Les théories du complot antisémite se renforcent, selon la Fédération suisse des communautés israélites (FSCI). Cette évolution inquiétante est perceptible en Suisse comme à l'international. La lutte contre la propagation de ces idées est plus urgente que jamais.
C'est ce qui ressort du rapport annuel 2019 de la FSCI et de la Fondation contre le racisme et l'antisémitisme (GRA) ainsi que de celui de la Coordination intercommunautaire contre l'antisémitisme et la diffamation (CICAD) publiés conjointement mardi. Ils constatent une hausse des théories du complot qui font des juifs des instigateurs ou des profiteurs.
Ces théories circulent presqu'exclusivement sur la Toile. Selon la statistique établie en Suisse alémanique, elles représentent plus d'un tiers des 523 incidents antisémites recensés en ligne.
Le grand remplacement
La plus populaire actuellement est la «théorie du grand remplacement» («Replacement Theory»). Elle consiste à faire croire que les Juifs tout-puissants veulent remplacer la population blanche européenne par des migrants arabes et africains pour créer une race métissée moins intelligente qu'ils pourraient manipuler.

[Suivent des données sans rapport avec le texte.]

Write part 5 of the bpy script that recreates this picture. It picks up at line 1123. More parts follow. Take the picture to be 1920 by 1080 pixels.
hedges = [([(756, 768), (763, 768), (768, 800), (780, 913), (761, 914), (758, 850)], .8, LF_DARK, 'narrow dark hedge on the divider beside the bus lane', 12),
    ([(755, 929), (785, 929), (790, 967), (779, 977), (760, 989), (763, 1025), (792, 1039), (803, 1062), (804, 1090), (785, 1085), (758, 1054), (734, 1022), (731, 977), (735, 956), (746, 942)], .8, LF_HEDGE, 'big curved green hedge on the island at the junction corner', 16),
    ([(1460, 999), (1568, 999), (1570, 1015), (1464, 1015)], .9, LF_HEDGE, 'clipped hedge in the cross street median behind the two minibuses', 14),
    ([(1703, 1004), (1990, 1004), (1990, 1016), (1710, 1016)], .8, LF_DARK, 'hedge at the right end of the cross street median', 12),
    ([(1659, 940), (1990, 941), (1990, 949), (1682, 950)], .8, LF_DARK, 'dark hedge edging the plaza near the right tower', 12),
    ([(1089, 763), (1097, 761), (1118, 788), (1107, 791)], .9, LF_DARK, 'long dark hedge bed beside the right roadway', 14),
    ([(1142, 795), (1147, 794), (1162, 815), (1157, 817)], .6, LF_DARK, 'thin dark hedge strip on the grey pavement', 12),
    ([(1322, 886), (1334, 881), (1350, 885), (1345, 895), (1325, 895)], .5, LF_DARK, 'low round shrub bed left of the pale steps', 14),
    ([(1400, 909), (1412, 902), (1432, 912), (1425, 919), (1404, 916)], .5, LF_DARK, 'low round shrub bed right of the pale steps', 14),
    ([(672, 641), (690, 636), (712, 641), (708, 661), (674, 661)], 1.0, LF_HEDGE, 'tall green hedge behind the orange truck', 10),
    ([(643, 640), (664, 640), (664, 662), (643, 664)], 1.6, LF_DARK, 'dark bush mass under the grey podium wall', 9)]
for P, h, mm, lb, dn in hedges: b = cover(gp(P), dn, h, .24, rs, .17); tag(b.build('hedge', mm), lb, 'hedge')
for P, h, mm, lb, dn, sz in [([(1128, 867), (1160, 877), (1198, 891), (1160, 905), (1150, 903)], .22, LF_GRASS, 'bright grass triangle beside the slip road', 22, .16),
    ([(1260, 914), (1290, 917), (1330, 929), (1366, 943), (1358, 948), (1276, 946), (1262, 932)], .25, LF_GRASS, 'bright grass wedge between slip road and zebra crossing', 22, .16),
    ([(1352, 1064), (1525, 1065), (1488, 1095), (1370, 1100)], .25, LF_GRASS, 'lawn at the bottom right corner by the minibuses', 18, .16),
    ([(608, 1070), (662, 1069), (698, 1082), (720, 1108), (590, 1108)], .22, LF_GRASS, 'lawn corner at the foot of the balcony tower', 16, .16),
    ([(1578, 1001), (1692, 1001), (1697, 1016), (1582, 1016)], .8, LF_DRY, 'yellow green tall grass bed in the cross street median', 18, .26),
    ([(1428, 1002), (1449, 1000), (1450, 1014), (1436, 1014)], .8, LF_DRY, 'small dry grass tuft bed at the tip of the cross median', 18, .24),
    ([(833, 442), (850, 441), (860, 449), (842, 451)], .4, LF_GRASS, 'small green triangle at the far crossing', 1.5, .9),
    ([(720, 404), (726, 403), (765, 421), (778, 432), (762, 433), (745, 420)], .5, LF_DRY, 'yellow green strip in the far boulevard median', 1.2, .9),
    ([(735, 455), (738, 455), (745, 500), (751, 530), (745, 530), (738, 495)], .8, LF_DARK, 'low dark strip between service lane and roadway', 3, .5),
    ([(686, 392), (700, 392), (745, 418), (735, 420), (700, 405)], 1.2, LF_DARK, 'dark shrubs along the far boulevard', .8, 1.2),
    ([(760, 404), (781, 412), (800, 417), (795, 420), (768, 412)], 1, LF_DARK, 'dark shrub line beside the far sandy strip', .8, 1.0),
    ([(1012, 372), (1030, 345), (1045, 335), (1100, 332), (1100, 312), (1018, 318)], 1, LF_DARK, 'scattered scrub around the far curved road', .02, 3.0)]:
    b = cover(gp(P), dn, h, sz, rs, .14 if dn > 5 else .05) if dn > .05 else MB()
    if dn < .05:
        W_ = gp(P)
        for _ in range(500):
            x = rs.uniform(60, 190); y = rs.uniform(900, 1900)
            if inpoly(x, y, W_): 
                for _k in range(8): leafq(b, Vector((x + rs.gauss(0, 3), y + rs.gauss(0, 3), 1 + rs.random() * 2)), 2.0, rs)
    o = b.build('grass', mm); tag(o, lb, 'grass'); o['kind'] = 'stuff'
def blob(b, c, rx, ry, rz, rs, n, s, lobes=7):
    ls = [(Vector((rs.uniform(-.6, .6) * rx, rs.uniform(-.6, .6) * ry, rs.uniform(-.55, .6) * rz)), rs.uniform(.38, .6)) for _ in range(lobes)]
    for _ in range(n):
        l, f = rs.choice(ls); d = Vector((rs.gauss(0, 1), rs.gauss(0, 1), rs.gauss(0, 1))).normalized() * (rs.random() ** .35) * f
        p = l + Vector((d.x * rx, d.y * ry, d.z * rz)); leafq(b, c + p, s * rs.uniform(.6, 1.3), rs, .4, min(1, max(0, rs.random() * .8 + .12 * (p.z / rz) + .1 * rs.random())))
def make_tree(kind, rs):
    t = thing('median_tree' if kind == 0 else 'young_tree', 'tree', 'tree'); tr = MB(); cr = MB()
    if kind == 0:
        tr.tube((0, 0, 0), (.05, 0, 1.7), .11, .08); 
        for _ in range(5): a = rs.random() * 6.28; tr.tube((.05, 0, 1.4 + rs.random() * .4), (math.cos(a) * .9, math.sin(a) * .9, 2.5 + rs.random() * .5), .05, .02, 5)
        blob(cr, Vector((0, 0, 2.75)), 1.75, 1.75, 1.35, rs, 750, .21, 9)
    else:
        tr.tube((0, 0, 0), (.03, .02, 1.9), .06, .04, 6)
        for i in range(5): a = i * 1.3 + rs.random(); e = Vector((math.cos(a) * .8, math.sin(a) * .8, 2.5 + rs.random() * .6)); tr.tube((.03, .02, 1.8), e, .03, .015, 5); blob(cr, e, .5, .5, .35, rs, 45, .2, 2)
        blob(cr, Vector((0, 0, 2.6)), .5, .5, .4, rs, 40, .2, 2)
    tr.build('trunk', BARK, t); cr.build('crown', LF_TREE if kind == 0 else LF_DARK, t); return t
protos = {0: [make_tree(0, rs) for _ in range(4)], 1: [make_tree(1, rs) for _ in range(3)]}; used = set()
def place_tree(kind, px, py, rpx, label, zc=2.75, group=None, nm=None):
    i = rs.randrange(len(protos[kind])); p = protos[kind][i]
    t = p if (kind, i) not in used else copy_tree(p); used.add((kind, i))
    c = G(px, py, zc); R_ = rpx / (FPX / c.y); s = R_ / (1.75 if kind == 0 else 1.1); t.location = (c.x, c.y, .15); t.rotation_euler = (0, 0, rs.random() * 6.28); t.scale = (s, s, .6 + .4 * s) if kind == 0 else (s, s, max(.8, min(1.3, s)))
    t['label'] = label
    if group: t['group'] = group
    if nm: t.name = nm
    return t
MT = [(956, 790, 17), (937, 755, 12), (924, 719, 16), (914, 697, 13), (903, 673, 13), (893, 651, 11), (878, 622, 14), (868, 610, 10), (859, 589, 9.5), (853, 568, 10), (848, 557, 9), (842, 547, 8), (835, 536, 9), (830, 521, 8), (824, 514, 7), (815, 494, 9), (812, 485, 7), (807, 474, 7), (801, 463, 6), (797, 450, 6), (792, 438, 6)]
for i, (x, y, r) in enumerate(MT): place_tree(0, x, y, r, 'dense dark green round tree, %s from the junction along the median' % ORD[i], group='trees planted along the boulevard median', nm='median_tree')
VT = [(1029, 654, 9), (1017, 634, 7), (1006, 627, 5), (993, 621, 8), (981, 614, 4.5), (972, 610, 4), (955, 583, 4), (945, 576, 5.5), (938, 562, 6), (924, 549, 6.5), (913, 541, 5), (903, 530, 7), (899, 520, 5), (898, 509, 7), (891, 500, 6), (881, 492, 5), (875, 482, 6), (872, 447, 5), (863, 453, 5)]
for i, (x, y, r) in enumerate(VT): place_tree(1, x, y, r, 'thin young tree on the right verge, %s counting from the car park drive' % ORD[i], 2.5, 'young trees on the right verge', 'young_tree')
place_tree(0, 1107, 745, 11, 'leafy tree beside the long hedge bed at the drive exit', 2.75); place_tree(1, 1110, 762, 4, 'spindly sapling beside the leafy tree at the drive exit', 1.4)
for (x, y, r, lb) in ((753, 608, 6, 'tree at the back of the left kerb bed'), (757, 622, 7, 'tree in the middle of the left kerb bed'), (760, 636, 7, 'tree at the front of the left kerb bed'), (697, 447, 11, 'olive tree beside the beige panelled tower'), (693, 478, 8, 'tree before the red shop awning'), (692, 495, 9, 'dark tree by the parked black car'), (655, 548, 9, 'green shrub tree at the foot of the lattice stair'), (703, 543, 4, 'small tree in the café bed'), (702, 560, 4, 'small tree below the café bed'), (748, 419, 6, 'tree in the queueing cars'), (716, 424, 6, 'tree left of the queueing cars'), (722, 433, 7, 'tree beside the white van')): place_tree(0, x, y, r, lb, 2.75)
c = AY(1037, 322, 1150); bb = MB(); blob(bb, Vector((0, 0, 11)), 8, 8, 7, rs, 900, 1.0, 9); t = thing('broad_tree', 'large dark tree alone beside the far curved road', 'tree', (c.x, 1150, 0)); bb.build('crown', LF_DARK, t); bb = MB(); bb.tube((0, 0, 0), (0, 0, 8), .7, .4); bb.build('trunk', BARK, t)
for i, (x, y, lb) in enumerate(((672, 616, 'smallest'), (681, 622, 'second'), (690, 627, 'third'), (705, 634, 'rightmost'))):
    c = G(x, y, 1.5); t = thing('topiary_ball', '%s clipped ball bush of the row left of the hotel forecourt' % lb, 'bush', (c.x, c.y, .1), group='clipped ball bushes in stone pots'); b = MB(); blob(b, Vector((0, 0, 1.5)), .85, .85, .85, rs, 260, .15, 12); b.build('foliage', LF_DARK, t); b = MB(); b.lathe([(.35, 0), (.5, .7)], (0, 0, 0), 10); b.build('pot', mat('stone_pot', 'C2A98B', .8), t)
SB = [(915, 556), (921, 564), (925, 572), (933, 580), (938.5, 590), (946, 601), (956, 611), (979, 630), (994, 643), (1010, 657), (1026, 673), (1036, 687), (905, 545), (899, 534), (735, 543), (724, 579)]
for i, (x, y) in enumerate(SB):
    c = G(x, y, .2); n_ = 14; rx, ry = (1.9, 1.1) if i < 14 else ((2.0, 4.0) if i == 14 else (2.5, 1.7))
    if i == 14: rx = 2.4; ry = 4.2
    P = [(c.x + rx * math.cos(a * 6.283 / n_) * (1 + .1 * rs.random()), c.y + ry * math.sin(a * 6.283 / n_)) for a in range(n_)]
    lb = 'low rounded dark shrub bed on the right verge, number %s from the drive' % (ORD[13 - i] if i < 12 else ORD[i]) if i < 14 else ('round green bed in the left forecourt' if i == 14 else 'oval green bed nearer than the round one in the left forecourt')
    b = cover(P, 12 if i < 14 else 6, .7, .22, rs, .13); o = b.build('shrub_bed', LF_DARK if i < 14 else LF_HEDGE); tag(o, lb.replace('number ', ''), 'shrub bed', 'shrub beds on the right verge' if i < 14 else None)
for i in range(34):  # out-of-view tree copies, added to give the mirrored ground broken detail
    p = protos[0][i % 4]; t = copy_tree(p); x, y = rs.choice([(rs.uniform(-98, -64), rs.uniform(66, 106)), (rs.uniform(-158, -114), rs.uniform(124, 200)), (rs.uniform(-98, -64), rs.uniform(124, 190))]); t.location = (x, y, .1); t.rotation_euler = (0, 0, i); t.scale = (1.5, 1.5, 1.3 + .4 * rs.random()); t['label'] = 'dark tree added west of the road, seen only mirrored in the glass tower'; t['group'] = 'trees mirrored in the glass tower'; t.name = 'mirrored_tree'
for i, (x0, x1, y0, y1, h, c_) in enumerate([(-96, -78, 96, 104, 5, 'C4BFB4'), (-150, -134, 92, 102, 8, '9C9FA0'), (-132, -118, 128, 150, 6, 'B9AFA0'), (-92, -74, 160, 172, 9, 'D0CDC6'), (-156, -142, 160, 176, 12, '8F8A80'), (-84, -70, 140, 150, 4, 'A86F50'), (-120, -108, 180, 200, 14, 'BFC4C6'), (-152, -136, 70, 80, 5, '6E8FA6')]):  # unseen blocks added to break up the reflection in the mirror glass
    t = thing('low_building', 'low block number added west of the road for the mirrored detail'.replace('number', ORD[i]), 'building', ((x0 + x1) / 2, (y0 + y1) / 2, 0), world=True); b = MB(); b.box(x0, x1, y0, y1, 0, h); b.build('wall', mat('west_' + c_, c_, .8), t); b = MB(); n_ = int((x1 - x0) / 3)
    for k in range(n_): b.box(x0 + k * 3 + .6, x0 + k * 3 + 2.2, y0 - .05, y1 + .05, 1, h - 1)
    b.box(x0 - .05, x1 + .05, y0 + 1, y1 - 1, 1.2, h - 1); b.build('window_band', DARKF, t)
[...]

L'attentat de Hanau (D) la semaine dernière qui a fait neuf morts illustre la dangerosité de ces théories. Il est le dernier d'une longue liste: Pittsburgh en octobre 2018 (USA, 11 morts), Christchurch en mars 2019 (NZ, 51 morts) ou Halle en octobre 2019 (D, 2 morts). Tous les auteurs de ces attentats d'extrême-droite ont revendiqué cette vision du monde pour justifier leurs actes.
«De nombreux membres de la scène d'extrême-droite violente en Suisse croient à cette théorie du grand remplacement et la propagent activement sur les réseaux sociaux», indique le rapport. Il y a donc aussi un risque d'attaque en Suisse. Inquiète, la FSCI demande que la société civile, la politique et l'éducation s'opposent avec détermination à la propagation de ce genre de théories.
Plus d'agressions en Suisse romande
Dans leur première synthèse nationale des incidents antisémites en Suisse, les organisations de lutte contre l'antisémitisme constatent des différences dans le pays. La Suisse romande a connu une augmentation des actes violents contre des personnes. Et plusieurs synagogues ont été la cible de vandalisme.
En Suisse alémanique, le nombre d'incidents hors Internet tels que violence, agressions verbales, vandalisme ou graffitis est stable. Il n’y a pas eu d'agressions physiques recensées contre des juifs ou de vandalisme contre des institutions juives. La plupart des incidents antisémites en Suisse proviennent du Web, en particulier des réseaux sociaux.
Le nombre de cas litigieux y est légèrement inférieur à 2018. C'est dû notamment à l'absence d’«éléments déclencheurs» significatifs tels que le conflit au Proche-Orient, notent la FSCI et la CICAD. De plus, l'effort des médias en termes de modération des commentaires en ligne a porté ses fruits.
Chiffres trompeurs
En Suisse romande,114 actes antisémites ont été enregistrés en 2019 contre 174 un an auparavant, selon le rapport de la CICAD. Six étaient graves (2 en 2018). Le 29 mai par exemple, un homme profère depuis sa voiture des menaces de mort contre des enfants se rendant à l'école. Il mime de la main un pistolet dans leur direction. En ligne, les actes recensés ont passé de 168 à 100.
En Suisse alémanique, la FSCI et le GRA font état de 38 incidents antisémites, soit quatre de moins que l'année précédente. En ligne, 485 incidents et 105 propos limites ont été enregistrés. Ils ont été proférés pour 90% sur les réseaux sociaux comme Twitter et Facebook. Le reste apparaît dans des commentaires de journaux.
Tous ces chiffres sont cependant bien en deçà de la réalité, précise le FSCI. Globalement, l'antisémitisme reste à un niveau stable en Suisse, rappelle la FSCI. La part de la population hostile aux juifs a oscillé entre 8 et 10% de 2010 à 2018, selon une enquête sur le vivre ensemble en Suisse publiée l'an dernier.